Vous-mêmes convoquez un CTSD, qui aura lieu en mode très dégradé, alors que la directrice générale avait pris son parti d’annuler le CTR également prévu sur la période. Et pour quoi ?
Essentiellement un projet modifiant le régime hebdomadaire du bureau de Grenoble, projet que vous avez élaboré en confondant vitesse et précipitation, la preuve en est votre proposition d’accueillir du public sur un horaire de fermeture du bureau...

Aussi, aujourd’hui nous vous le disons avec force :

Le monde que la majorité politique actuelle dessine, nous n’en voulons pas.

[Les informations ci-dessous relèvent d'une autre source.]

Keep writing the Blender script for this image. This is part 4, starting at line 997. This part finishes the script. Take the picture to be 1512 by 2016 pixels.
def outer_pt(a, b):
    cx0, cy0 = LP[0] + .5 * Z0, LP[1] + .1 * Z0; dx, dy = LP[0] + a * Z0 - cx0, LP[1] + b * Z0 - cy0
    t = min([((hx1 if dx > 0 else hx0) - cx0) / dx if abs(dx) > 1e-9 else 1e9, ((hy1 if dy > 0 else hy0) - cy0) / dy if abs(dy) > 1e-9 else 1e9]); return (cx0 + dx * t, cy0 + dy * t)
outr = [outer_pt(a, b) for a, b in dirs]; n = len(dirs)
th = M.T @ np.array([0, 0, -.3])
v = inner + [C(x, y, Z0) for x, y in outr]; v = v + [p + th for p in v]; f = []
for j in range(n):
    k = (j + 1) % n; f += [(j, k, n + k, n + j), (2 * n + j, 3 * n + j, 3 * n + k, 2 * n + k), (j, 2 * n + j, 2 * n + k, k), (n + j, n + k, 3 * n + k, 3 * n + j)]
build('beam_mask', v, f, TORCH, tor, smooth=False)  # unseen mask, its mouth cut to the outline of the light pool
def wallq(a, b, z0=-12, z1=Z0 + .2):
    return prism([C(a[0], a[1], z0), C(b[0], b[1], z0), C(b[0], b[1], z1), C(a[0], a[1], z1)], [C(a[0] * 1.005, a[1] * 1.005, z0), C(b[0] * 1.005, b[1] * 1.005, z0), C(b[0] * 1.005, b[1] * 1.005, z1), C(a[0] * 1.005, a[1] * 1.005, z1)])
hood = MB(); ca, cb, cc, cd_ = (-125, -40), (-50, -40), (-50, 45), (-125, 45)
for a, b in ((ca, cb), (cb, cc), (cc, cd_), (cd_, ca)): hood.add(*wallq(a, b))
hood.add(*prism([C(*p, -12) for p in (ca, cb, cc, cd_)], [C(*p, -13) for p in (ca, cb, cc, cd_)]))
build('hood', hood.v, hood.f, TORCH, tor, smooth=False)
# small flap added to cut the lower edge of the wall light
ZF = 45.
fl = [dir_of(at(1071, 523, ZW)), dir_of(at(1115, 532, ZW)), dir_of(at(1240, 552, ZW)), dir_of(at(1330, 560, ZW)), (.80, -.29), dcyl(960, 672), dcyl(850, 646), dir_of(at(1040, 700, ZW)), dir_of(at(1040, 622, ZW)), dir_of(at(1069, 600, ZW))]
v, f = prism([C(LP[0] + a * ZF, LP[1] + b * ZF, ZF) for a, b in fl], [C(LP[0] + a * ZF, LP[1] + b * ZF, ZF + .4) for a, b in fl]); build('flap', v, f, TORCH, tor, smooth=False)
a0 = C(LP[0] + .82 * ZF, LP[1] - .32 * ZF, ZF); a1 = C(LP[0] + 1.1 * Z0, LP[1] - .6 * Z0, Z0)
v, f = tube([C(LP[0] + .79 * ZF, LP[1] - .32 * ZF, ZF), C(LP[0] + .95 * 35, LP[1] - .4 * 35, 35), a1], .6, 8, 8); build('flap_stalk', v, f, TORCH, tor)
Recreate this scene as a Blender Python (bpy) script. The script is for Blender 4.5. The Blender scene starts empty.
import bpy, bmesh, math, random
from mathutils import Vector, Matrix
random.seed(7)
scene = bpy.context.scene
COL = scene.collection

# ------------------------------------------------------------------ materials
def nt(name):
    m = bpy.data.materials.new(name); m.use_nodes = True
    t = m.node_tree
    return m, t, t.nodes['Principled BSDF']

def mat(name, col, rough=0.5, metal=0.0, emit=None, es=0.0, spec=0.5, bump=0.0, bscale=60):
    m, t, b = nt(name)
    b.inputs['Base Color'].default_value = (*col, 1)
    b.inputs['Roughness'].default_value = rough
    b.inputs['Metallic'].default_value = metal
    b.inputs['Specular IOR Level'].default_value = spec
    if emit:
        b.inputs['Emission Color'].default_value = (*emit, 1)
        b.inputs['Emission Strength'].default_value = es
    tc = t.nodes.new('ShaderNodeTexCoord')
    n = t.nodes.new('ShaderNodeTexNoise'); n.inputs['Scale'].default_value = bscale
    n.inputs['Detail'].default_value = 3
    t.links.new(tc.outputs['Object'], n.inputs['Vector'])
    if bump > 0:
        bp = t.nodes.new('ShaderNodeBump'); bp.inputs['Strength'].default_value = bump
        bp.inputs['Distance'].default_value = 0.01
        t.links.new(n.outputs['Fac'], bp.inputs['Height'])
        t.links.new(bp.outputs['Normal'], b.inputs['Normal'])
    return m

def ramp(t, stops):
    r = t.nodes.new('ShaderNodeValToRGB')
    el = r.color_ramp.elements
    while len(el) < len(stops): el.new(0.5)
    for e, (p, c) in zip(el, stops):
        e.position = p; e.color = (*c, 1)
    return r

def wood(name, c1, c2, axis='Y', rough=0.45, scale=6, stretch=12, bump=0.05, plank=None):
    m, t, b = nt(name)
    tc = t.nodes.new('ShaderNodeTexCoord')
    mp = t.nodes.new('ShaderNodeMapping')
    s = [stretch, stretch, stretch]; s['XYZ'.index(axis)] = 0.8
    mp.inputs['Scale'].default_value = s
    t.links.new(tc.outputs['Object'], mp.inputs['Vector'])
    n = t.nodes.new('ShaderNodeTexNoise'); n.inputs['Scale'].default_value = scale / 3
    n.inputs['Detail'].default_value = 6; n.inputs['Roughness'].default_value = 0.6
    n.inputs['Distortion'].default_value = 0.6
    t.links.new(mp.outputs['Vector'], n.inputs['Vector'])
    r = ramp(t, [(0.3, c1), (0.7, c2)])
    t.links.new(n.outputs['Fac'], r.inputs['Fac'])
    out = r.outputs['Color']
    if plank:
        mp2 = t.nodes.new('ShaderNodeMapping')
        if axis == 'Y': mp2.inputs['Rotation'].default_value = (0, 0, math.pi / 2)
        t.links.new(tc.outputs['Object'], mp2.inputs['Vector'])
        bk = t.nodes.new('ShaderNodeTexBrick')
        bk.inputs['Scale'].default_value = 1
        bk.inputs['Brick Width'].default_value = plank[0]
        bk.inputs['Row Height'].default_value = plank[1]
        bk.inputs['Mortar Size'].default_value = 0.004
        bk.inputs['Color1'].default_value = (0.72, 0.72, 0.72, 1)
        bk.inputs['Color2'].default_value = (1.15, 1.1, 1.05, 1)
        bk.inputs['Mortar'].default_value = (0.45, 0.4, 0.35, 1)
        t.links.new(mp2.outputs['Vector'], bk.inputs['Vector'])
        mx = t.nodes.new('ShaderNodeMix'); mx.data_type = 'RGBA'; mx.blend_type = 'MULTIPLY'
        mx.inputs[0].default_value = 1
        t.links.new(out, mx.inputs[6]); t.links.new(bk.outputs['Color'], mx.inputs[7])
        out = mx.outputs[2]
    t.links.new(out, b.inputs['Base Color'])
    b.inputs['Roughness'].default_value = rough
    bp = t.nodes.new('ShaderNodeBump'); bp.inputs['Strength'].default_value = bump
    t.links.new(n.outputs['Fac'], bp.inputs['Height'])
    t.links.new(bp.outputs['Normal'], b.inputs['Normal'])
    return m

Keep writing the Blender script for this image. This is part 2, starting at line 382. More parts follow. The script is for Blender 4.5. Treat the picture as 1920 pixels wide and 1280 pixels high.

La Douane qu’ils imaginent, nous la rejetons de toutes nos forces. Elle serait inefficace, partiale et vendue aux intérêts des plus gros, tout ce que, en tant que fonctionnaires et citoyens, il est de notre devoir de récuser.
Assez de pseudos réformes !
Assez de casse permanente de l’administration !
Assez de l’incompétence érigée en système au plus haut niveau du pays !
Les défis qui attendent notre pays nécessiteront du pouvoir politique de bien plus grandes ambitions intellectuelles qu’une simple application des vieilles lubies idéologiques des années 80.